Written exercise
Leave the pictures out, and retype all of the material exactly as written.

Given data
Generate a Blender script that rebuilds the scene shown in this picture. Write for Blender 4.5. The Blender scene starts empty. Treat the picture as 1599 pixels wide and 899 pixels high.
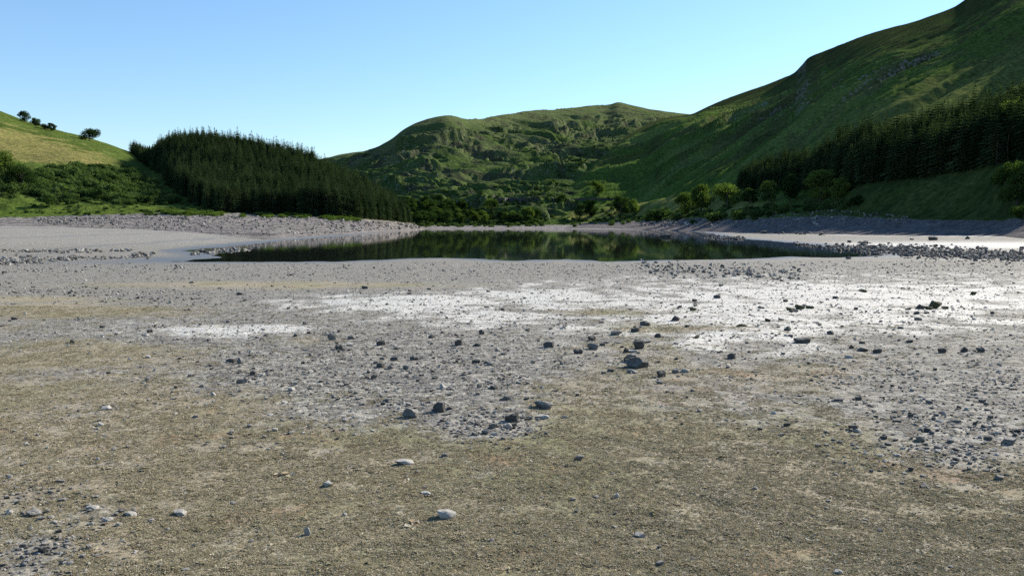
import bpy, bmesh, math, random
import numpy as np
from mathutils import Vector, Matrix, Euler
from mathutils.bvhtree import BVHTree

random.seed(7)
rng = np.random.default_rng(7)
scene = bpy.context.scene
COL = scene.collection
PI = math.pi

# ------------------------------------------------------------------ camera model
W, H, F = 1599.0, 899.0, 1255.0
CX, CY = 799.5, 449.5
EYE = 4.2                                   # metres above the water
PITCH = math.atan((449.5 - 350.0) / F)
SP, CP = math.sin(PITCH), math.cos(PITCH)


def ray(px, py):
    xc = (np.asarray(px, float) - CX) / F
    yc = (CY - np.asarray(py, float)) / F
    return xc, CP + yc * SP, -SP + yc * CP


def P(px, py, Y):
    """the point of the valley that lies Y metres ahead in the direction px, py"""
    dx, dy, dz = ray(px, py)
    t = np.asarray(Y, float) / dy
    return np.stack(np.broadcast_arrays(dx * t, dy * t, EYE + dz * t), -1)


def project(X, Y, Z):
    Zr = Z - EYE
    fwd = np.maximum(Y * CP - Zr * SP, 1e-3)
    up = Y * SP + Zr * CP
    return CX + F * X / fwd, CY - F * up / fwd


# ------------------------------------------------------------------ numpy noise
_perm = np.random.default_rng(11).permutation(512)
_ang = np.random.default_rng(12).uniform(0, 2 * PI, 512)
_gx, _gy = np.cos(_ang), np.sin(_ang)


def gnoise(x, y, seed=0):
    x = np.asarray(x, float) + seed * 17.31
    y = np.asarray(y, float) - seed * 9.77
    xi, yi = np.floor(x).astype(np.int64), np.floor(y).astype(np.int64)
    xf, yf = x - xi, y - yi

    def g(ix, iy, fx, fy):
        h = _perm[(_perm[ix & 511] + iy) & 511]
        return _gx[h] * fx + _gy[h] * fy

    u = xf * xf * xf * (xf * (xf * 6 - 15) + 10)
    v = yf * yf * yf * (yf * (yf * 6 - 15) + 10)
    a = g(xi, yi, xf, yf)
    b = g(xi + 1, yi, xf - 1, yf)
    c = g(xi, yi + 1, xf, yf - 1)
    d = g(xi + 1, yi + 1, xf - 1, yf - 1)
    return ((a + (b - a) * u) * (1 - v) + (c + (d - c) * u) * v) * 1.5


def fbm(x, y, octaves=4, seed=0, gain=0.5):
    s, amp = 0.0, 1.0
    for k in range(octaves):
        s = s + amp * gnoise(x * 2 ** k, y * 2 ** k, seed + k * 3)
        amp *= gain
    return s


def ridged(x, y, octaves=4, seed=0):
    s, amp = 0.0, 1.0
    for k in range(octaves):
        s = s + amp * (1 - 2 * np.abs(gnoise(x * 2 ** k, y * 2 ** k, seed + k * 5)))
        amp *= 0.5
    return s


def sstep(a, b, x):
    t = np.clip((x - a) / (b - a), 0, 1)
    return t * t * (3 - 2 * t)


def interp(x, pts, k=1):
    """smooth (monotone) interpolation of column k of control points sorted by column 0"""
    xs = np.array([p[0] for p in pts], float)
    ys = np.array([p[k] for p in pts], float)
    h = np.diff(xs)
    d = np.diff(ys) / h
    m = np.zeros_like(ys)
    m[0], m[-1] = d[0], d[-1]
    for i in range(1, len(xs) - 1):
        m[i] = 0 if d[i - 1] * d[i] <= 0 else 2 * d[i - 1] * d[i] / (d[i - 1] + d[i])
    x = np.clip(x, xs[0], xs[-1])
    i = np.clip(np.searchsorted(xs, x) - 1, 0, len(h) - 1)
    t = (x - xs[i]) / h[i]
    return ((2 * t ** 3 - 3 * t ** 2 + 1) * ys[i] + (t ** 3 - 2 * t ** 2 + t) * h[i] * m[i]
            + (-2 * t ** 3 + 3 * t ** 2) * ys[i + 1] + (t ** 3 - t ** 2) * h[i] * m[i + 1])


# ------------------------------------------------------------------ lake outline
def on_level(px, py, z=0.0):
    dx, dy, dz = ray(px, py)
    t = (z - EYE) / dz
    return dx * t, dy * t


SHORE = [(250, 407.5), (300, 408.5), (360, 409.5), (430, 409), (500, 409), (560, 407.5), (620, 405), (660, 403.5), (730, 403.5),
         (770, 406), (800, 407.5), (835, 405.5), (880, 404.5), (925, 405), (942, 408.5), (980, 407.5), (1035, 405.5),
         (1090, 405), (1130, 405), (1180, 404), (1230, 401), (1290, 403), (1345, 401), (1385, 399),
         (1335, 391), (1265, 382), (1200, 376), (1160, 373), (1125, 370), (1120, 366), (1095, 362), (1040, 359.6),
         (960, 358.2), (880, 357.3), (800, 356.8), (720, 356.6), (668, 356.6), (656, 358), (620, 361), (560, 366), (500, 371),
         (440, 376), (400, 380), (360, 384), (320, 388), (285, 392), (330, 397), (345, 402), (300, 404)]
POLY = np.array([on_level(*p) for p in SHORE])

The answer
Generate a Blender script that rebuilds the scene shown in this picture. Write for Blender 4.5. The Blender scene starts empty. Treat the picture as 1599 pixels wide and 899 pixels high.
import bpy, bmesh, math, random
import numpy as np
from mathutils import Vector, Matrix, Euler
from mathutils.bvhtree import BVHTree

random.seed(7)
rng = np.random.default_rng(7)
scene = bpy.context.scene
COL = scene.collection
PI = math.pi

# ------------------------------------------------------------------ camera model
W, H, F = 1599.0, 899.0, 1255.0
CX, CY = 799.5, 449.5
EYE = 4.2                                   # metres above the water
PITCH = math.atan((449.5 - 350.0) / F)
SP, CP = math.sin(PITCH), math.cos(PITCH)


def ray(px, py):
    xc = (np.asarray(px, float) - CX) / F
    yc = (CY - np.asarray(py, float)) / F
    return xc, CP + yc * SP, -SP + yc * CP


def P(px, py, Y):
    """the point of the valley that lies Y metres ahead in the direction px, py"""
    dx, dy, dz = ray(px, py)
    t = np.asarray(Y, float) / dy
    return np.stack(np.broadcast_arrays(dx * t, dy * t, EYE + dz * t), -1)


def project(X, Y, Z):
    Zr = Z - EYE
    fwd = np.maximum(Y * CP - Zr * SP, 1e-3)
    up = Y * SP + Zr * CP
    return CX + F * X / fwd, CY - F * up / fwd


# ------------------------------------------------------------------ numpy noise
_perm = np.random.default_rng(11).permutation(512)
_ang = np.random.default_rng(12).uniform(0, 2 * PI, 512)
_gx, _gy = np.cos(_ang), np.sin(_ang)


def gnoise(x, y, seed=0):
    x = np.asarray(x, float) + seed * 17.31
    y = np.asarray(y, float) - seed * 9.77
    xi, yi = np.floor(x).astype(np.int64), np.floor(y).astype(np.int64)
    xf, yf = x - xi, y - yi

    def g(ix, iy, fx, fy):
        h = _perm[(_perm[ix & 511] + iy) & 511]
        return _gx[h] * fx + _gy[h] * fy

    u = xf * xf * xf * (xf * (xf * 6 - 15) + 10)
    v = yf * yf * yf * (yf * (yf * 6 - 15) + 10)
    a = g(xi, yi, xf, yf)
    b = g(xi + 1, yi, xf - 1, yf)
    c = g(xi, yi + 1, xf, yf - 1)
    d = g(xi + 1, yi + 1, xf - 1, yf - 1)
    return ((a + (b - a) * u) * (1 - v) + (c + (d - c) * u) * v) * 1.5


def fbm(x, y, octaves=4, seed=0, gain=0.5):
    s, amp = 0.0, 1.0
    for k in range(octaves):
        s = s + amp * gnoise(x * 2 ** k, y * 2 ** k, seed + k * 3)
        amp *= gain
    return s


def ridged(x, y, octaves=4, seed=0):
    s, amp = 0.0, 1.0
    for k in range(octaves):
        s = s + amp * (1 - 2 * np.abs(gnoise(x * 2 ** k, y * 2 ** k, seed + k * 5)))
        amp *= 0.5
    return s


def sstep(a, b, x):
    t = np.clip((x - a) / (b - a), 0, 1)
    return t * t * (3 - 2 * t)


def interp(x, pts, k=1):
    """smooth (monotone) interpolation of column k of control points sorted by column 0"""
    xs = np.array([p[0] for p in pts], float)
    ys = np.array([p[k] for p in pts], float)
    h = np.diff(xs)
    d = np.diff(ys) / h
    m = np.zeros_like(ys)
    m[0], m[-1] = d[0], d[-1]
    for i in range(1, len(xs) - 1):
        m[i] = 0 if d[i - 1] * d[i] <= 0 else 2 * d[i - 1] * d[i] / (d[i - 1] + d[i])
    x = np.clip(x, xs[0], xs[-1])
    i = np.clip(np.searchsorted(xs, x) - 1, 0, len(h) - 1)
    t = (x - xs[i]) / h[i]
    return ((2 * t ** 3 - 3 * t ** 2 + 1) * ys[i] + (t ** 3 - 2 * t ** 2 + t) * h[i] * m[i]
            + (-2 * t ** 3 + 3 * t ** 2) * ys[i + 1] + (t ** 3 - t ** 2) * h[i] * m[i + 1])


# ------------------------------------------------------------------ lake outline
def on_level(px, py, z=0.0):
    dx, dy, dz = ray(px, py)
    t = (z - EYE) / dz
    return dx * t, dy * t


SHORE = [(250, 407.5), (300, 408.5), (360, 409.5), (430, 409), (500, 409), (560, 407.5), (620, 405), (660, 403.5), (730, 403.5),
         (770, 406), (800, 407.5), (835, 405.5), (880, 404.5), (925, 405), (942, 408.5), (980, 407.5), (1035, 405.5),
         (1090, 405), (1130, 405), (1180, 404), (1230, 401), (1290, 403), (1345, 401), (1385, 399),
         (1335, 391), (1265, 382), (1200, 376), (1160, 373), (1125, 370), (1120, 366), (1095, 362), (1040, 359.6),
         (960, 358.2), (880, 357.3), (800, 356.8), (720, 356.6), (668, 356.6), (656, 358), (620, 361), (560, 366), (500, 371),
         (440, 376), (400, 380), (360, 384), (320, 388), (285, 392), (330, 397), (345, 402), (300, 404)]
POLY = np.array([on_level(*p) for p in SHORE])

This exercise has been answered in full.